**DATASET RECORDS**.
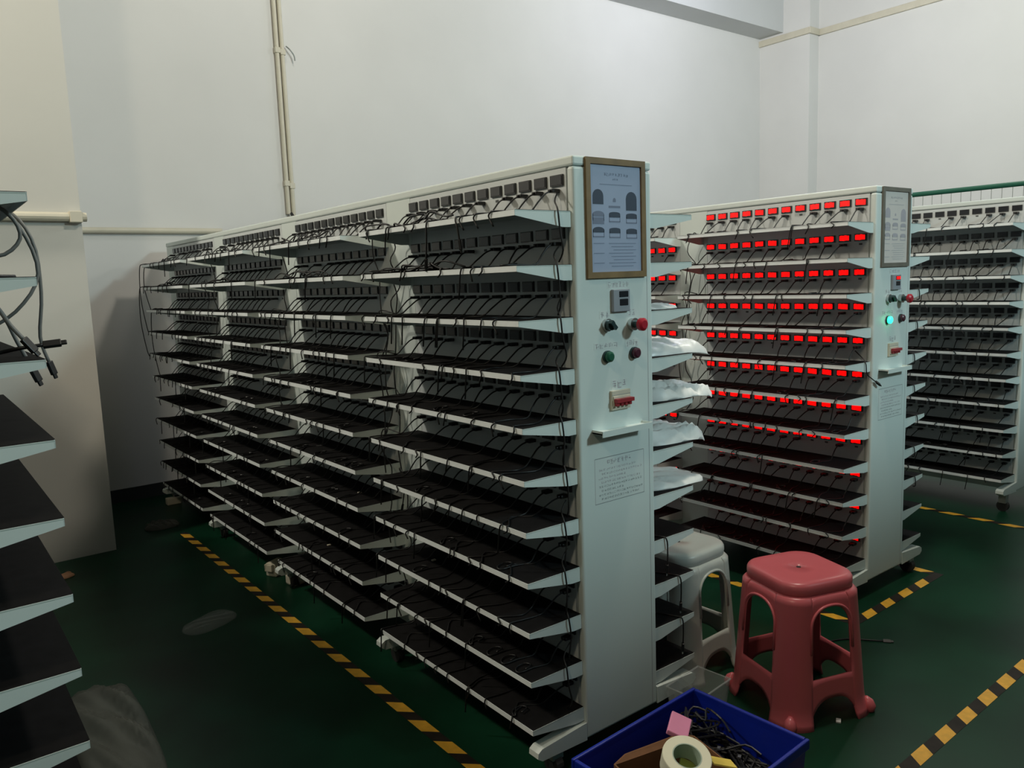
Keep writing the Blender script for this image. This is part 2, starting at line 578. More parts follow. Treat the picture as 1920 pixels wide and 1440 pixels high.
    for side, a, sx in faces:
        for n in range(bays):
            m = MB()
            y0, y1 = n * P + (.018 if n else .032), n * P + .938
            m.box(min(a, a - sx * .005), max(a, a - sx * .005), y0, y1, .115, 1.8955, 'steel_face')
            for r in range(ROWS):
                for i in range(12):
                    yy = n * P + .070 + .0765 * i
                    zz = zmeter(r) - .0305
                    m.box(min(a, a + sx * .001), max(a, a + sx * .001), yy - .008, yy + .008, zz - .004, zz + .004, 'groove')
            fp = m.build('face_panel', t)
            if not meters:
                continue
            for r in range(ROWS):
                for i in range(12):
                    on = lit and n in lit_bays
                    yy = n * P + .070 + .0765 * i
                    if n == 0 and count < indiv:
                        src = MET[on][rng.randrange(len(MET[on]))]
                        c = dup(src, fp, (a, yy, zmeter(r)))
                        count += 1
                    else:
                        meter_geo(rest, on, yy, zmeter(r), a, sx, rng)
    if rest.v:
        o = rest.build('meter', t)
        o['kind'] = 'stuff'
        o['label'] = 'remaining rows of small digital panel meters'
    for n in range(bays):
        for r in range(ROWS):
            if left:
                put_shelf('l', t, 0, n * P + YN, zshelf(r))
            if n < right_bays:
                put_shelf('r', t, W, n * P + YN, zshelf(r))
    return t


X1, Y1 = 1.6174, 1.764
X2, Y2 = 3.5135, 1.829
X3, Y3 = 5.515, 1.91
X0, Y0 = -.338, 1.735
RZ3 = .033
rack('charging_rack', 'long white charging rack in the middle with unlit meters and framed blue sheet', X1, Y1, 4)
rack('charging_rack', 'white charging rack with rows of glowing red meters behind the pink stool', X2, Y2, 3, lit=True, lit_bays=(0, 1, 2), pale=True)
rack('charging_rack', 'dark meter rack on the far right in front of the green railed mesh', X3, Y3, 2, dz=RZ3, right_bays=0)
rack('charging_rack', 'rack cut off by the left edge, black shelves beside the pillar', X0, Y0, 3, left=False, right_bays=3, panel=True, meters=False, face='r')

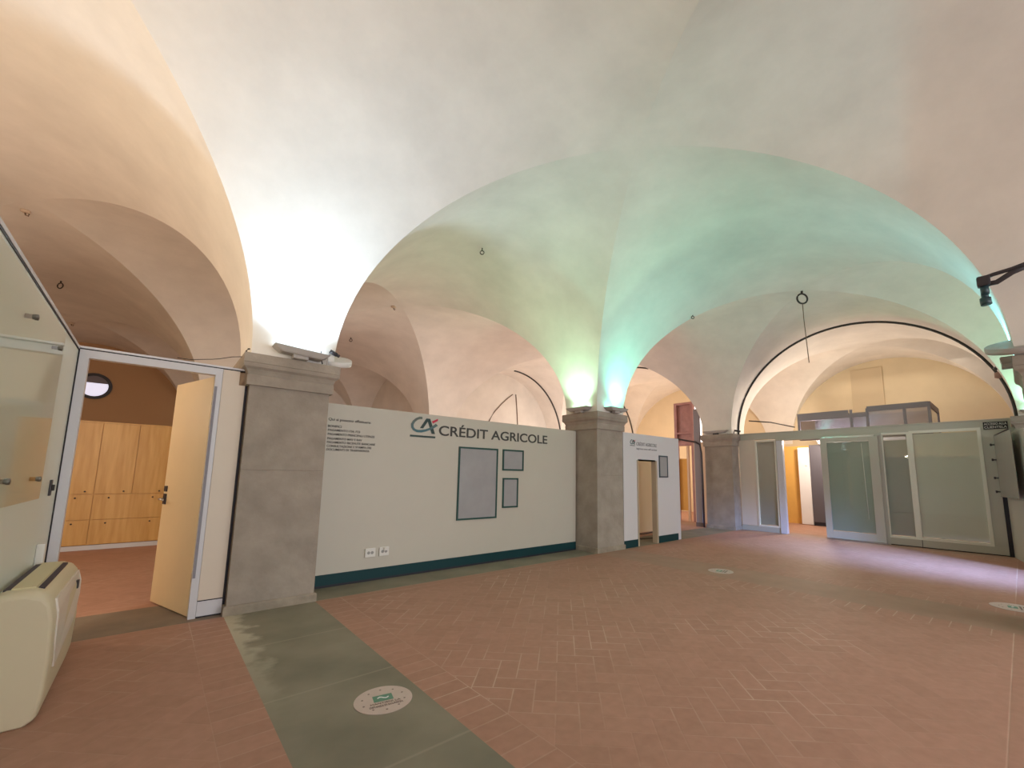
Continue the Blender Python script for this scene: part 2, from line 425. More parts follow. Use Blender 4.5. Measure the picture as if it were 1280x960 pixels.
struct(b.build('floor', [brick_field, brick_border, strip, strip_worn, strip_dark], recalc=False), 'herringbone brick floor with stone strips between the pillars')

# ------------------------------------------------------------------ outer walls (the shell around the vaults)
def wall(name, x0, x1, y0, y1, z0, z1, m): return struct(MB().box(x0, x1, y0, y1, z0, z1).build(name, m))
wall('wall_west', -6.1, -5.0, -12, 14.2, 0, 5.7, plaster_wall)
b = MB(); b.box(-6, 0.5, 14.0, 14.2, 0, 5.7)
# round window opening: wall built as ring of boxes is avoided, the round window sits in the wall face
struct(b.build('wall_rear', mat('rear_ochre', (0.52, 0.32, 0.17, 1), 0.9)))
wall('wall_rear_booth', 0.5, 6.2, 14.0, 14.2, 0, 5.7, plaster)
wall('wall_between', 6.3, 6.4, 8.1, 14.2, 0, 5.7, plaster)
wall('wall_back', 6.3, 17.4, 7.95, 8.1, 0, 5.7, plaster)
struct(MB().box(17.2, 17.4, -12, 3.55, 0, 5.7).box(17.2, 17.4, 3.95, 8, 0, 5.7).box(17.2, 17.4, 3.55, 3.95, 0, 3.0).box(17.2, 17.4, 3.55, 3.95, 4.9, 5.7).build('wall_east', plaster_wall))
b = MB()
for x0, x1 in ((-5, -3.6), (9.6, 17.2)): b.box(x0, x1, -12.1, -11.9, 0, 5.7)
b.box(-3.6, 9.6, -12.1, -11.9, 3.7, 5.7).box(-3.6, 9.6, -12.1, -11.9, 0, 0.5)
struct(b.build('wall_front', plaster_wall))
b = MB().box(17.28, 17.30, 3.55, 3.95, 3.0, 4.9)
struct(b.build('window_2', lens_mat('daylight_pane', (0.92, 0.95, 1.0, 1), 1.6)), 'narrow bright window above the far pillar')
# patches on the far lunette wall
b = MB().box(17.17, 17.2, -2.82, -1.95, 3.2, 5.27)
struct(b.build('trim_1', mat('patch_plaster', (0.62, 0.50, 0.34, 1), 0.9)), 'walled-up rectangle in the far lunette wall')

# round window with dark surround, in the rear wall above the cabinets
t = thing('window_1', (-2.43, 13.97, 4.13), 'round window with dark ring above the wooden cabinets', 'window', kind='structure')
Mx = Matrix.Rotation(PI / 2, 3, 'X')
n = 40; b = MB(); A = []
for k in range(n):
    a = 2 * PI * k / n; A.append([(-2.43 + r * math.cos(a), y, 4.13 + r * math.sin(a)) for r, y in ((0.33, 13.93), (0.42, 13.93), (0.42, 14.0), (0.33, 14.0))])
vs = [[b.b.verts.new(p) for p in r] for r in A]
for k in range(n):
    P, Q = vs[k], vs[(k + 1) % n]
    for m_ in range(4): b.b.faces.new((P[m_], P[(m_ + 1) % 4], Q[(m_ + 1) % 4], Q[m_])).smooth = False
b.build('ring', dark_plastic, t)
b = MB(); b.poly([(-2.43 + 0.335 * math.cos(2 * PI * k / n), 13.96, 4.13 + 0.335 * math.sin(2 * PI * k / n)) for k in range(n)])
b.build('pane', lens_mat('round_pane_daylight', (0.80, 0.80, 1.0, 1), 0.75), t)
b = MB(); b.prism([(-2.43 + 0.33 * math.cos(PI * (0.10 + 0.8 * k / 20)), 13.95, 4.13 + 0.33 * math.sin(PI * (0.10 + 0.8 * k / 20))) for k in range(21)], (0, -0.01, 0))
b.build('shutter', mat('shutter_grey', (0.20, 0.18, 0.21, 1), 0.6), t)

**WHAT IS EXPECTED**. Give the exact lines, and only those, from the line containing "Continue the Blender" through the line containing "between the pillars')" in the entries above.

**SOLUTION BELOW**.
Continue the Blender Python script for this scene: part 2, from line 425. More parts follow. Use Blender 4.5. Measure the picture as if it were 1280x960 pixels.
struct(b.build('floor', [brick_field, brick_border, strip, strip_worn, strip_dark], recalc=False), 'herringbone brick floor with stone strips between the pillars')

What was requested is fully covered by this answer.